More money for Housing Infrastructure Fund

Hammond also announced that he will give a further £500m to the Housing Infrastructure Fund, which is designed to enable a further 650,000 homes to be built. “The demand for housing in the UK has long outweighed the number of available properties. This further allocation of funds will assist the government in addressing the housing shortage and will create more opportunities for people to become homeowners,” said McKenzie.

 

Housing on the high street

McKenzie adds that another interesting point that the Chancellor made was turning unused commercial spaces on the high streets into residential housing, again in a bid to ease the burden of the housing shortage, as well as rejuvenating the high-street and creating more foot traffic past high-street businesses. An amount of £675 million will be put into a future high street fund to redevelop un used areas and help the high streets adapt and increase interest for local businesses.

 

Lettings relief limited

In the Budget, Hammond said that from April 2020 lettings relief would be limited to properties where the owner is in shared occupancy with the tenant. “The lettings relief is often used by people who have difficulty selling their home, whereby a maximum of £40,000 of gain per owner is exempt if the property is rented out.

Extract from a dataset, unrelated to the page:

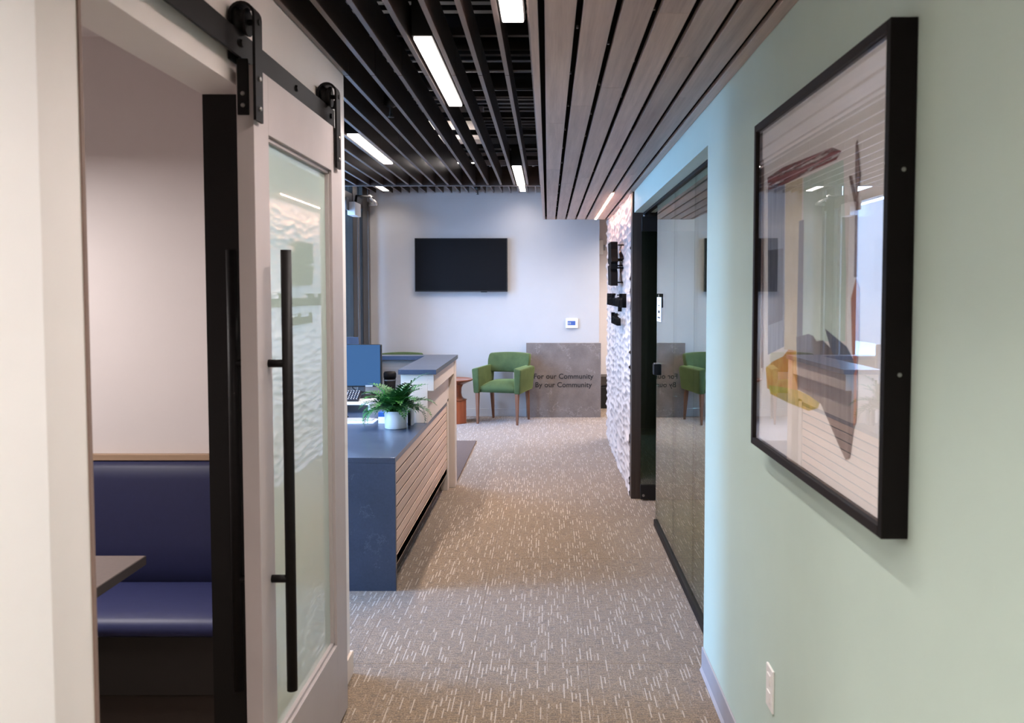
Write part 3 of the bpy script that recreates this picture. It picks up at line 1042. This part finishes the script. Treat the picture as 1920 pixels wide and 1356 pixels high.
# fern
fx, fy = -0.985, 5.67
fe = empty('potted_fern', (fx, fy, ZC), label='green fern in a white round pot on the stone counter', cat='plant')
MB().lathe((fx, fy, ZC), [(0, 0.0), (0.066, 0.0), (0.070, 0.004), (0.073, 0.112), (0.069, 0.114), (0.066, 0.10), (0, 0.10)], 40).build('pot', M['pot'], fe)
MB().lathe((fx, fy, ZC), [(0.066, 0.101), (0.03, 0.108), (0, 0.11)], 24).build('soil', M['soil'], fe)
rf = random.Random(11)


def frond(az, tilt, L, droop, mat, nl=13, wmax=0.066):
    b = MB()
    d = Vector((math.cos(az), math.sin(az), 0))
    pts = []
    p = Vector((fx, fy, ZC+0.105))+d*0.02
    a = tilt
    n = nl
    for i in range(n+1):
        pts.append(p.copy())
        p = p+(d*math.cos(a)+Vector((0, 0, 1))*math.sin(a))*(L/n)
        a -= droop/n*(0.4+1.3*i/n)
        if p.z < ZC+0.02:
            p.z = ZC+0.02
    b.tube(pts, [0.0022*(1-0.75*i/n) for i in range(n+1)], 5)
    side = Vector((-d.y, d.x, 0))
    for i in range(2, n+1):
        t = i/n
        wd = wmax*(math.sin(PI*min(1, 0.16+0.84*t))**0.7)*(1-0.35*t)+0.004
        tang = (pts[min(i+1, n)]-pts[i-1]).normalized()
        nrm = side.cross(tang).normalized()
        for sgn in (-1, 1):
            s_ = side*sgn
            tip = pts[i]+s_*wd+tang*wd*0.45-nrm*wd*0.18*rf.uniform(0.4, 1.6)
            hw = L/n*0.62
            m1 = pts[i]+(tip-pts[i])*0.45+tang*hw*0.8
            m2_ = pts[i]+(tip-pts[i])*0.45-tang*hw*0.8
            b.poly([pts[i]-tang*hw*0.4, m2_+nrm*0.0015, tip, m1])
    b.poly([pts[n]-side*0.004, pts[n]+tang*0.018, pts[n]+side*0.004])
    return b.build('frond', mat, fe)

for i in range(66):
    az = i*2.399963+rf.uniform(-0.2, 0.2)
    u = i/66
    tilt = 1.32-0.95*u+rf.uniform(-0.12, 0.12)
    L = rf.uniform(0.18, 0.26)*(1.18-0.18*u)
    ca = math.cos(az)
    L *= 1+0.12*max(0, ca)
    if math.sin(az) > 0.2: L *= 1-0.42*math.sin(az); tilt += 0.25*math.sin(az)
    if math.sin(az) < -0.35 and u > 0.5: L *= 0.72; tilt += 0.3
    frond(az, tilt, L, 1.15+1.0*u+rf.uniform(-0.2, 0.3), M['frond'] if rf.random() < 0.62 else M['frond_dark'])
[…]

It seems that small landlords are being targeted again with the reformation of the lettings relief, as it is only available where the owner and tenant are in shared occupation,” adds McKenzie.

 

International investment

Permanent tax relief has increased from £200,000 to £1 million for 2 years to encourage more investment. “With many international property investors adopting a wait-and-see attitude towards the UK before the Brexit decision, a tax relief could be a great incentive to allure them back in and encourage further investment in the country. However, the extent of this will remain to be seen,” said McKenzie.

 

“Overall an encouraging Budget for housing in the short term, but the real question remains. What is the government’s long-term strategy? More still needs to be done to encourage transactional volumes and price growth in all sectors,” he concludes.